(begin)

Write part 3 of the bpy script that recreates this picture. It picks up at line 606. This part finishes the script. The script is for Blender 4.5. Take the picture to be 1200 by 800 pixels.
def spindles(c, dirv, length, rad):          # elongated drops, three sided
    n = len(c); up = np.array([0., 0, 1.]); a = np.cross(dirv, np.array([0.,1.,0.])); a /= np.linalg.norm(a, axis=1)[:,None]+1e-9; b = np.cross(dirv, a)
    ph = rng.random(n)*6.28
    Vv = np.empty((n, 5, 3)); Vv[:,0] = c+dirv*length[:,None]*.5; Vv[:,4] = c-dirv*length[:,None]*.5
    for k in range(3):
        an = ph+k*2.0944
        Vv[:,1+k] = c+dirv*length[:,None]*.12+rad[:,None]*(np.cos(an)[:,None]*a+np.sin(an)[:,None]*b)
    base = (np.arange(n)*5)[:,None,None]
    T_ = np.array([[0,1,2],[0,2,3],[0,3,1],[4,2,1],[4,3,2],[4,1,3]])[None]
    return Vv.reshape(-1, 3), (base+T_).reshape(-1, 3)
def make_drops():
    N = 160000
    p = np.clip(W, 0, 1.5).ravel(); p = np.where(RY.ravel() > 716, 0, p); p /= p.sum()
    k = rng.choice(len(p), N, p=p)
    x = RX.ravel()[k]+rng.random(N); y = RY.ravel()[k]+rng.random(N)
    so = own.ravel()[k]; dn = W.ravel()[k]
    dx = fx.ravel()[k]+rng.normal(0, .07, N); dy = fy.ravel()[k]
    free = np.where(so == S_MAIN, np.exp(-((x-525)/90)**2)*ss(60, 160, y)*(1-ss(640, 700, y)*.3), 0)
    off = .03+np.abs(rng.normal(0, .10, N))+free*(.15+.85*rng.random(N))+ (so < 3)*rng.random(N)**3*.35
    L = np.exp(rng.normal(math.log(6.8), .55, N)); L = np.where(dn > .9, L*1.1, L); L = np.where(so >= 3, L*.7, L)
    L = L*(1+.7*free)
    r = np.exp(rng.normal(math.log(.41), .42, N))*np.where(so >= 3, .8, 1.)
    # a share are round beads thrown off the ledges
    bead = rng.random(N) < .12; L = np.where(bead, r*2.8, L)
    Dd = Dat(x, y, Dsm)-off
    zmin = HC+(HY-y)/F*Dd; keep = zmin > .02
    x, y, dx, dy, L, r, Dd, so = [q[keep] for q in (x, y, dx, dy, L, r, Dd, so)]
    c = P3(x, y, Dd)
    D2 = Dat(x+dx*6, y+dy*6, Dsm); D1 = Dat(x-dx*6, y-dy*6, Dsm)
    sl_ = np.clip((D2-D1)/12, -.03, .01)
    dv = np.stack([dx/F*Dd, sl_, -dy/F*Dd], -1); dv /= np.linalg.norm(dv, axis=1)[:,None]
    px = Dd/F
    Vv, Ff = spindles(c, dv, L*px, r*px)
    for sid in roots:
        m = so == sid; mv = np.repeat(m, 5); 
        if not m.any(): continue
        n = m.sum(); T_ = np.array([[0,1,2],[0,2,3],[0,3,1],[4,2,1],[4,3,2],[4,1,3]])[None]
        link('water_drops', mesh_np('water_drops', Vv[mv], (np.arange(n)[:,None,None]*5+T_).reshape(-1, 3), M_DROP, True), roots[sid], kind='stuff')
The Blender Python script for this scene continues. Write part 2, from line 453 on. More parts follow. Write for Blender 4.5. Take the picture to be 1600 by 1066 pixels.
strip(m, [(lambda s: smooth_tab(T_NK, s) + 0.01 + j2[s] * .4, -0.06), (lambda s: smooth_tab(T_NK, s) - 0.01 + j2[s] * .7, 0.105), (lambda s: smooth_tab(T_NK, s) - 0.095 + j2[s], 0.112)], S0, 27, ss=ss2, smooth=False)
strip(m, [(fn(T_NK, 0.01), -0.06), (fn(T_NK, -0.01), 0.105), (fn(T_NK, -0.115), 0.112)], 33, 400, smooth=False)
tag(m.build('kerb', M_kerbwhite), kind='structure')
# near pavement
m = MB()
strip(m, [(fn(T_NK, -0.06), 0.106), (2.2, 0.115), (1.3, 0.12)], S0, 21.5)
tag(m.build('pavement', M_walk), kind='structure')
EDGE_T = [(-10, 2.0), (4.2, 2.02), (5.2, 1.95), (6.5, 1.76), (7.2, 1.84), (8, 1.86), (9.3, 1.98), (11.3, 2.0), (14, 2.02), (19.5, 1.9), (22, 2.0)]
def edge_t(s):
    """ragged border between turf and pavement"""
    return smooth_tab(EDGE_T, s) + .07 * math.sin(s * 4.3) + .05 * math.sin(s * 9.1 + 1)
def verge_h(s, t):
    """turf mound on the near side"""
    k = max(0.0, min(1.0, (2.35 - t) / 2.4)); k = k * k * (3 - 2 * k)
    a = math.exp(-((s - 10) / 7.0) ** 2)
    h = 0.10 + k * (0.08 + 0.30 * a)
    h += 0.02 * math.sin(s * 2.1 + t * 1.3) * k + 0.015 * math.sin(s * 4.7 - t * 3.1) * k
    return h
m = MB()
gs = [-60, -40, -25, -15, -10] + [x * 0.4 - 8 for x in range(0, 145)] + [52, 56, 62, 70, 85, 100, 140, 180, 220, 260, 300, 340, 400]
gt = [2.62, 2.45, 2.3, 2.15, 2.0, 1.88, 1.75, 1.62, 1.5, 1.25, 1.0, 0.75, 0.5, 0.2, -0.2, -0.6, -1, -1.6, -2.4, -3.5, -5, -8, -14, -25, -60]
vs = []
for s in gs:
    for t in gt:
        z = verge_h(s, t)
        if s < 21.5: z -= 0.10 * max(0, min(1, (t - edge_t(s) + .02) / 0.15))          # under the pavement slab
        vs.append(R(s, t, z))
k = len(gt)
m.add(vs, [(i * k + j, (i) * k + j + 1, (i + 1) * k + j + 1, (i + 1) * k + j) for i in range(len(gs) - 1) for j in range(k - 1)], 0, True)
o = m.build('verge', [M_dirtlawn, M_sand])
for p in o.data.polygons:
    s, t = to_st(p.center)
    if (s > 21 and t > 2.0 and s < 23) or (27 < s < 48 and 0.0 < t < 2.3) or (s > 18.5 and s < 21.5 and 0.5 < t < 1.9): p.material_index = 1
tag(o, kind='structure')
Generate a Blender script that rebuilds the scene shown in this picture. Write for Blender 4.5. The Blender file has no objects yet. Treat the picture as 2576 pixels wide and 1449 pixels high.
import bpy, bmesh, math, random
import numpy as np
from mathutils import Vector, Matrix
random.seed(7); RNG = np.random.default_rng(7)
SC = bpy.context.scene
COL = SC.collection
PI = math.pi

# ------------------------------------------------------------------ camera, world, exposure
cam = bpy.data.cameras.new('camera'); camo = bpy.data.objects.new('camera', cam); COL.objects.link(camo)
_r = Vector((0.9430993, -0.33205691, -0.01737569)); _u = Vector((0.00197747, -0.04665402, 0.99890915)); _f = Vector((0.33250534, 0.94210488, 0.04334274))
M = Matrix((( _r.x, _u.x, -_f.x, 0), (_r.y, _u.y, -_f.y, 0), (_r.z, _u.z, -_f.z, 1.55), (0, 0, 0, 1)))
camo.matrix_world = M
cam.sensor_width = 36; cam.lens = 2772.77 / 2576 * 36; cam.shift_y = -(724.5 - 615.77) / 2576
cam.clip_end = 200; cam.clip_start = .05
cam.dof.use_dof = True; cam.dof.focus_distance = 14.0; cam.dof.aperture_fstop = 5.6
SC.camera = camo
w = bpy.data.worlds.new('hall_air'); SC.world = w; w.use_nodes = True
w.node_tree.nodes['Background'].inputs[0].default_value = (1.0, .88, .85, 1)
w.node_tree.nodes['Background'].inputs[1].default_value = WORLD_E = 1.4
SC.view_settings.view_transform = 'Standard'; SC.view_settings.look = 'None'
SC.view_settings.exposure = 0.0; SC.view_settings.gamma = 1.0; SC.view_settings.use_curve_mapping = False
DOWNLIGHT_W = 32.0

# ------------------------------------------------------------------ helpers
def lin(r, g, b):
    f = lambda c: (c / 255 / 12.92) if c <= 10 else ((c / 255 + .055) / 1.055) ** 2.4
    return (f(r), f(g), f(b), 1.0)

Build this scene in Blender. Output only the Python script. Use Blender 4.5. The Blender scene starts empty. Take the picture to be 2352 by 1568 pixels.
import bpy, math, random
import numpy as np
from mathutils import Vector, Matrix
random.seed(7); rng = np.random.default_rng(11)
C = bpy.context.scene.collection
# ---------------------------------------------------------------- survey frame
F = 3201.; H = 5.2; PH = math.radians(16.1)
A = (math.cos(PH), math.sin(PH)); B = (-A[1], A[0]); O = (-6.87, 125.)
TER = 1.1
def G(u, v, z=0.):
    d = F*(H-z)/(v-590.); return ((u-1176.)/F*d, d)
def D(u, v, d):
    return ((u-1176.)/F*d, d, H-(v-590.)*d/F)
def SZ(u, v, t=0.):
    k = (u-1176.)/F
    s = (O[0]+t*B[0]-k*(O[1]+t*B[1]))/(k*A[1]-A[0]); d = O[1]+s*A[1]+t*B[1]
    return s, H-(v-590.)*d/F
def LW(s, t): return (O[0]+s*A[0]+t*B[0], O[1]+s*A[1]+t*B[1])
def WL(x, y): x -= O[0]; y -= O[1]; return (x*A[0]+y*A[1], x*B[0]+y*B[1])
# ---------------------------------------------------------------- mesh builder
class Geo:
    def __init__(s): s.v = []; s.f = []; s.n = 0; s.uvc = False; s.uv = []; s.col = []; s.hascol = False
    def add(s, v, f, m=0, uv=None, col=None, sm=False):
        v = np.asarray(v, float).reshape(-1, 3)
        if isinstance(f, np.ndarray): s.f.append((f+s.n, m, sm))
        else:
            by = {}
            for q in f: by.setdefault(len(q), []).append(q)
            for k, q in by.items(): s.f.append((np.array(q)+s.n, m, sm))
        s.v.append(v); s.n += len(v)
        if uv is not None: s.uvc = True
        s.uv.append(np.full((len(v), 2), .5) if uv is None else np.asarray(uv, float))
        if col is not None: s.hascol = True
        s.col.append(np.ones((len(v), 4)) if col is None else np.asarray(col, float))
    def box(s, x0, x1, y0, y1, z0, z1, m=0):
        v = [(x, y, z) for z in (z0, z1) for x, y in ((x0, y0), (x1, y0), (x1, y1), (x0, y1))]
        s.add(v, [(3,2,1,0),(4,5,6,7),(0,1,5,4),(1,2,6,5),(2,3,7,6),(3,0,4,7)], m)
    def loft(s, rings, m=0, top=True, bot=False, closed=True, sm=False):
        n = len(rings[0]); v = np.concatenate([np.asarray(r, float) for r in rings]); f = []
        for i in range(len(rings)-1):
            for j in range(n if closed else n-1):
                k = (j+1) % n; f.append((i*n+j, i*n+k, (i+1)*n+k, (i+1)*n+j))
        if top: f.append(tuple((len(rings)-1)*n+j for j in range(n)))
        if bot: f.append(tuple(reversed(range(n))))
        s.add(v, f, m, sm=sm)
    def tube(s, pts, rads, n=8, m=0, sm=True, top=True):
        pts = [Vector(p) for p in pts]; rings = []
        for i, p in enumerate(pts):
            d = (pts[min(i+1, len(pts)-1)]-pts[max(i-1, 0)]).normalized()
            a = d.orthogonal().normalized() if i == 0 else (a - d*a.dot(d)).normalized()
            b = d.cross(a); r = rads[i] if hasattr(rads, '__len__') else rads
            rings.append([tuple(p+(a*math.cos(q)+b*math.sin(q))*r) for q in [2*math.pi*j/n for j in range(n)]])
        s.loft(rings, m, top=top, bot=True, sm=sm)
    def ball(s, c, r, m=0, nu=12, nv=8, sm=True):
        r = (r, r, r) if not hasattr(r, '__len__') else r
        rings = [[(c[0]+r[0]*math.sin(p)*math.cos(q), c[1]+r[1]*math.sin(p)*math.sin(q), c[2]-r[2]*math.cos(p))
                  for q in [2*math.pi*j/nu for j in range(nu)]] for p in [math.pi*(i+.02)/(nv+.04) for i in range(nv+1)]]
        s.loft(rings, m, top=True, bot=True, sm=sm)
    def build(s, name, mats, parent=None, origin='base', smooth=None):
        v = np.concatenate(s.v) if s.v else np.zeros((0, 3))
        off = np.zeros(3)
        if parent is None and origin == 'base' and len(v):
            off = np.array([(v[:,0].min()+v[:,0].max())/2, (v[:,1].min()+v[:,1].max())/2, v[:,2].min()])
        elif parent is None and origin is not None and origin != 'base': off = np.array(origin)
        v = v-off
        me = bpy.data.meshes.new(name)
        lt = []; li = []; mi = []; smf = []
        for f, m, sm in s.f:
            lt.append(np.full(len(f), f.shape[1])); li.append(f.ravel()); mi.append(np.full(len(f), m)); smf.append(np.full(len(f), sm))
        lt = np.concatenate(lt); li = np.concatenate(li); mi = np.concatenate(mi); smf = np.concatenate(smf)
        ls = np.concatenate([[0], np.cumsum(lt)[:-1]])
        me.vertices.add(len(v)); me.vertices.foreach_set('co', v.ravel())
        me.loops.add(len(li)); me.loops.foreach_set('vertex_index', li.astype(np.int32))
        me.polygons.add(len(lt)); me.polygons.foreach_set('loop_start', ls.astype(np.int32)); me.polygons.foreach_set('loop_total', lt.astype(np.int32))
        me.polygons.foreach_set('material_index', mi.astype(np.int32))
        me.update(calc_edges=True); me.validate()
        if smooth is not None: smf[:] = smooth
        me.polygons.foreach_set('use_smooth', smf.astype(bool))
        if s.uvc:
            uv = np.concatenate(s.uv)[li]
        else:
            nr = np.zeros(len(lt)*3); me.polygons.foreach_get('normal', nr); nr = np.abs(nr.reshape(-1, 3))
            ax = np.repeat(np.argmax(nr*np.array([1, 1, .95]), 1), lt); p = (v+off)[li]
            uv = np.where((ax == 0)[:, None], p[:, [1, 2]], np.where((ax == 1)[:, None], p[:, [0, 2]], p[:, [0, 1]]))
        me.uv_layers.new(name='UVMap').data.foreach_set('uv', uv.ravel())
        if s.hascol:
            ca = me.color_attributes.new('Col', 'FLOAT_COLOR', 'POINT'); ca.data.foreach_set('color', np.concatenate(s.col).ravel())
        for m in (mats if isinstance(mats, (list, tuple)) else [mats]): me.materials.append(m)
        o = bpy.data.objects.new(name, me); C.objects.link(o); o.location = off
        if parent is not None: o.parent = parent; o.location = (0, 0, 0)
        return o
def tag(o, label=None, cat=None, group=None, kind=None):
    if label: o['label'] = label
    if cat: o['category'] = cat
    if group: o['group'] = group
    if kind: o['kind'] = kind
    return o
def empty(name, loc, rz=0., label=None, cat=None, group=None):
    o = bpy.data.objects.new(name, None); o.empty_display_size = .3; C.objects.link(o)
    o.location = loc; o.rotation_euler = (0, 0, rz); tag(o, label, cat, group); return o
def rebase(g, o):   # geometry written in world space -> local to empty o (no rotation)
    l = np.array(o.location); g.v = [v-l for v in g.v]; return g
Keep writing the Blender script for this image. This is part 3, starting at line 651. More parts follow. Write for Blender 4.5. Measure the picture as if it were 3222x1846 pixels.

(end)

# Exercise goal
Looking at the material above, count the lines that hold "More" and give the total alone.

# Answer for this exercise
2